Monday, July 26, 2010

From where you write

The title, btw, is a play on Robert Olen Butler's From Where You Dream, a slightly pretentious guide to writing that, in spite of its pretentiousness, possesses the ability to stretch the way you think about your process of writing.

I've made a significant change to my writing space and, hopefully, to my productivity as well.

When I set up my desk, I purposefully placed it so that it faced out a window.  Multiple different set ups in many different rooms over the years had proved to me that I am happiest when closest to a source of daylight and when I can let my eyes focus on something far away instead of a big ol wall 18-24" from my nose.  Thus, the original set up.

If you'll notice, out that window is another apartment building.  Between it and my window is a street with some parking (you can't see it from this angle, but trust me, it's there).  It is from this perch that I watch the bizarre and stupid antics of my neighbors.  They are often entertaining, and just as often scary and repulsive (see Tales of Woe).  And, while stories of grown men running from invisible bees are fun to blog about, they are very, very distracting when trying to get thedamnwriting done.

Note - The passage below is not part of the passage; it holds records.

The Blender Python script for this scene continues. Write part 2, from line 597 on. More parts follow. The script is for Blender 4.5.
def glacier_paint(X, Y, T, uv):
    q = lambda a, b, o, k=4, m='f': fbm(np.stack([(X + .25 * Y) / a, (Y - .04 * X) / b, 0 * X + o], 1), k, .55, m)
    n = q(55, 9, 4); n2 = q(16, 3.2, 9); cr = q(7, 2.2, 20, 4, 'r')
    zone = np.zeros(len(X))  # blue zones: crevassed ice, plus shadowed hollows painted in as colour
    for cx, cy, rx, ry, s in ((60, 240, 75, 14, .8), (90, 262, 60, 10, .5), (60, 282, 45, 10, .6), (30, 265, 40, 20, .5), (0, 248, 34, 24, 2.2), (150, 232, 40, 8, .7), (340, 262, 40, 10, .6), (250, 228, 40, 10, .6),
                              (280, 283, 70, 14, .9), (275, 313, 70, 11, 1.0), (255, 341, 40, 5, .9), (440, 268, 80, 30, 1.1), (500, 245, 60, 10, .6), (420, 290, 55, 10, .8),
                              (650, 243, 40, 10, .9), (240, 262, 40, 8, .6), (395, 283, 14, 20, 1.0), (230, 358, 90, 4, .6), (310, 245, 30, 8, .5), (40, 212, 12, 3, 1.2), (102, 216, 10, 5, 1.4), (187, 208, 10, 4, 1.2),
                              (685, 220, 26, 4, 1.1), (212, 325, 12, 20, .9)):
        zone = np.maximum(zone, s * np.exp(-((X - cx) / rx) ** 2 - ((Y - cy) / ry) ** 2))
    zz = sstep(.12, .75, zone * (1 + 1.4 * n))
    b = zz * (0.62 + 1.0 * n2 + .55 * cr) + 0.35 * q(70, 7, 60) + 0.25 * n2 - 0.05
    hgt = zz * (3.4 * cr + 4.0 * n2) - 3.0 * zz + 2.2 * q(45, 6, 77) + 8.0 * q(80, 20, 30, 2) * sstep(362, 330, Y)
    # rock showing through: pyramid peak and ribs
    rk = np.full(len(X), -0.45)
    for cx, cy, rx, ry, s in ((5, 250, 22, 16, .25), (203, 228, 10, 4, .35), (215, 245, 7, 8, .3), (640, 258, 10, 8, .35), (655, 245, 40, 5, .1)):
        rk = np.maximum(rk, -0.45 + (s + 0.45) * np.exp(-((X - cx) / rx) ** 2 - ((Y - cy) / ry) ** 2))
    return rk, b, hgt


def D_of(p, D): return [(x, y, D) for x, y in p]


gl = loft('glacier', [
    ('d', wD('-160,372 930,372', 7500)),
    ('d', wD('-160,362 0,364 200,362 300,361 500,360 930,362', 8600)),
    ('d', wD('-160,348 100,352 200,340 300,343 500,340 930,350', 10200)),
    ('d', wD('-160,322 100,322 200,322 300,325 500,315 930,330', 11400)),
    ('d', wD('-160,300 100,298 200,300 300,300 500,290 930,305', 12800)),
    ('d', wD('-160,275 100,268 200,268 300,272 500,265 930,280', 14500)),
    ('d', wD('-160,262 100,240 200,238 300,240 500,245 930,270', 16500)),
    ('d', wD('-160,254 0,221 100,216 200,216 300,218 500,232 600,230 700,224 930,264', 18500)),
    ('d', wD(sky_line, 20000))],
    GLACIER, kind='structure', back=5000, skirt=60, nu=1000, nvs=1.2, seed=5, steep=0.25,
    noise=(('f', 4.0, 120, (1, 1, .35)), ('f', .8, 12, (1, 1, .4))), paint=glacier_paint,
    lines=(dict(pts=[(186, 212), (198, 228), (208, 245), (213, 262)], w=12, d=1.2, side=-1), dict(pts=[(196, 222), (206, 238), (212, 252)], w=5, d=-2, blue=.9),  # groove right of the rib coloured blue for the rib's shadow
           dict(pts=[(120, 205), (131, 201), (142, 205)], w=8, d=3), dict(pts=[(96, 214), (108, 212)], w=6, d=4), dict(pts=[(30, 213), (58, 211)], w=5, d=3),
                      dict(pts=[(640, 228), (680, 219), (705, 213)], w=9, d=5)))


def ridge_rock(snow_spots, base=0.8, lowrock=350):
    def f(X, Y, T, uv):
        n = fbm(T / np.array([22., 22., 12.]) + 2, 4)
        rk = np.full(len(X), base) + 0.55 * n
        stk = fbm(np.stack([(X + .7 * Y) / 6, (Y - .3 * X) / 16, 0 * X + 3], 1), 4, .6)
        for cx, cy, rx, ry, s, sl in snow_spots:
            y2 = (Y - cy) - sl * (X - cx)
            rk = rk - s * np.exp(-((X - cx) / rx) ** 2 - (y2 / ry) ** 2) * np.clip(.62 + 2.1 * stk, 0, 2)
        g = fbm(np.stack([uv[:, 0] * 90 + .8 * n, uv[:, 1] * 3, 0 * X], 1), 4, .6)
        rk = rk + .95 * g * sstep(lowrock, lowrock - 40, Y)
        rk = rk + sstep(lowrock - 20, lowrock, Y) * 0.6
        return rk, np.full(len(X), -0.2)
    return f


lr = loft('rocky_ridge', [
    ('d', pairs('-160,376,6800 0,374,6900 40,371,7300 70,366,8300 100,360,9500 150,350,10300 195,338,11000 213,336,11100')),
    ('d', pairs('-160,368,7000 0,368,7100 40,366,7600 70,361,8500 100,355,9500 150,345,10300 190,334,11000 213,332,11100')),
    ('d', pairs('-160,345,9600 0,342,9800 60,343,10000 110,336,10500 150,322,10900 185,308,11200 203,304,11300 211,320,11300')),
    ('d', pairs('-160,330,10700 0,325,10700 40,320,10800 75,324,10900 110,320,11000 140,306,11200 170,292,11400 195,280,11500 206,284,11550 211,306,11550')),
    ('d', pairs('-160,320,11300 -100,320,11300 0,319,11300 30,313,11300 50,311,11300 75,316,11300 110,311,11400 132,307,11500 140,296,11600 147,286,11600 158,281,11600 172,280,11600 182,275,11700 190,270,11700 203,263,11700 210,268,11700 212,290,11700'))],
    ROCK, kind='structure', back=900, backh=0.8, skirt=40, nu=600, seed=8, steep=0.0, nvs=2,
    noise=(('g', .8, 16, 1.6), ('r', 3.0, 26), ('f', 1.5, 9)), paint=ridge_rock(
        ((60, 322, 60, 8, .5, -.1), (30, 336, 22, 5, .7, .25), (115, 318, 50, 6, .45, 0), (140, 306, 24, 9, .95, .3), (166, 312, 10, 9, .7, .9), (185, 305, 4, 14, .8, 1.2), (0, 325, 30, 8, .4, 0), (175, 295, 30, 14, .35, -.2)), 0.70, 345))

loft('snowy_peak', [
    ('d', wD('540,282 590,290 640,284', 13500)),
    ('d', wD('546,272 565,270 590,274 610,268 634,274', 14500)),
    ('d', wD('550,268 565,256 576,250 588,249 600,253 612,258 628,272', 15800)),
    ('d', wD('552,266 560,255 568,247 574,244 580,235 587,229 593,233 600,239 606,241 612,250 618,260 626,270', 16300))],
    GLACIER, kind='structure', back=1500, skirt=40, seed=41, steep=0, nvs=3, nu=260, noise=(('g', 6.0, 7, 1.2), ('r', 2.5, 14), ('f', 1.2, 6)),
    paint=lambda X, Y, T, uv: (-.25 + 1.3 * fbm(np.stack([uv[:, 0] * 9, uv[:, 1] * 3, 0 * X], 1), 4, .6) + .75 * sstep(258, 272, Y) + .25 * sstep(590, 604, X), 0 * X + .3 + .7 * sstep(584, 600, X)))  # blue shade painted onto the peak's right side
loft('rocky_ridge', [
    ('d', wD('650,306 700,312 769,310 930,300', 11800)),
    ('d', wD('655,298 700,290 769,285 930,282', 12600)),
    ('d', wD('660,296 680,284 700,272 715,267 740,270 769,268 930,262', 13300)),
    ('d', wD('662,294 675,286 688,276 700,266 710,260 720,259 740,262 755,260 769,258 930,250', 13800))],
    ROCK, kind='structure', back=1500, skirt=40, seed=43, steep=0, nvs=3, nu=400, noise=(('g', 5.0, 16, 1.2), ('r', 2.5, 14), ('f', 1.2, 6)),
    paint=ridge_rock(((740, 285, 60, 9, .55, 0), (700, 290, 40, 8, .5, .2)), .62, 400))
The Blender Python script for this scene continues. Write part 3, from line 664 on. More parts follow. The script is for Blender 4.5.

In my final private meeting at Odyssey, it was suggested to me that, perhaps, in front of a window was not the best place to do my writing.

I balked, then panicked.

Take away the light? No!  The ability to focus off in the distance? No! Don't wanna. Can't make me. Gonna throw a fit!

Then two weeks later, returning to my apartment, I thought, what the hell? Why not have it both ways?

I went out and purchased a pressure rod and hung a half curtain in the window.  At first I had delusions of grandeur about sewing a curtain -- I have fabric and a sewing machine, and a curtain requires skills only one step above zero -- but then I got lazy (a.k.a. practical) and realized that I could have a curtain immediately without unearthing the sewing machine in an already messy apartment (thank you unpacking for making that mess) if I just draped a pretty sarong over the pressure rod.

Blocking out 18" of window and neighbors has drastically changed my writing space.

Even just taking the before and after pictures was crazy-different.  Previously my camera wanted to auto-focus outside, no flash, causing everything to be backlit.  Now it wants to focus on the desk space, and use a flash.  Yes, there's (slightly) less light to work by, but like my camera, my focus has changed.

The difference when I sat down at the computer was immediately noticeable.   Things felt more grounded.  It mentally puts me in a workspace that's all my own.  In fact, when the window is open and I can hear people talking below it now makes me jump because I had no concept of them until they made noise; I'm completely in my own zone doing my own thing -- a much more productive thing.

And I no longer feel creepy because I am watching all that goes on on the street below me.  Creepy creepy writer person.  The cats will be pissed that they can no longer sit in the window -- in fact they've already attempted to chew and claw their way through the barrier -- but they'll either figure out how to get behind it or they will learn to cope as is.  I am heartless.

This is already the best under-$5 writing investment I've ever made.

I can still see the roofs, trees and sky.  On Sunday afternoon I watched two hawks circling high up on currents of hot air. Two became three, circling without flapping. They they glided away, and I went back to typing. The occasional hawk in the distance, or song bird close-up, is a welcome distraction. A rather un-distracting distraction considering the alternative.

I've been thinking about doing this for two years, but I had to spend six weeks in New Hampshire to finally act on it.

What about you -- what's your ideal writing space? Do you have your ideal working space now, or is there something about it you'd like to change? And (forgive me for goading) why not change it now?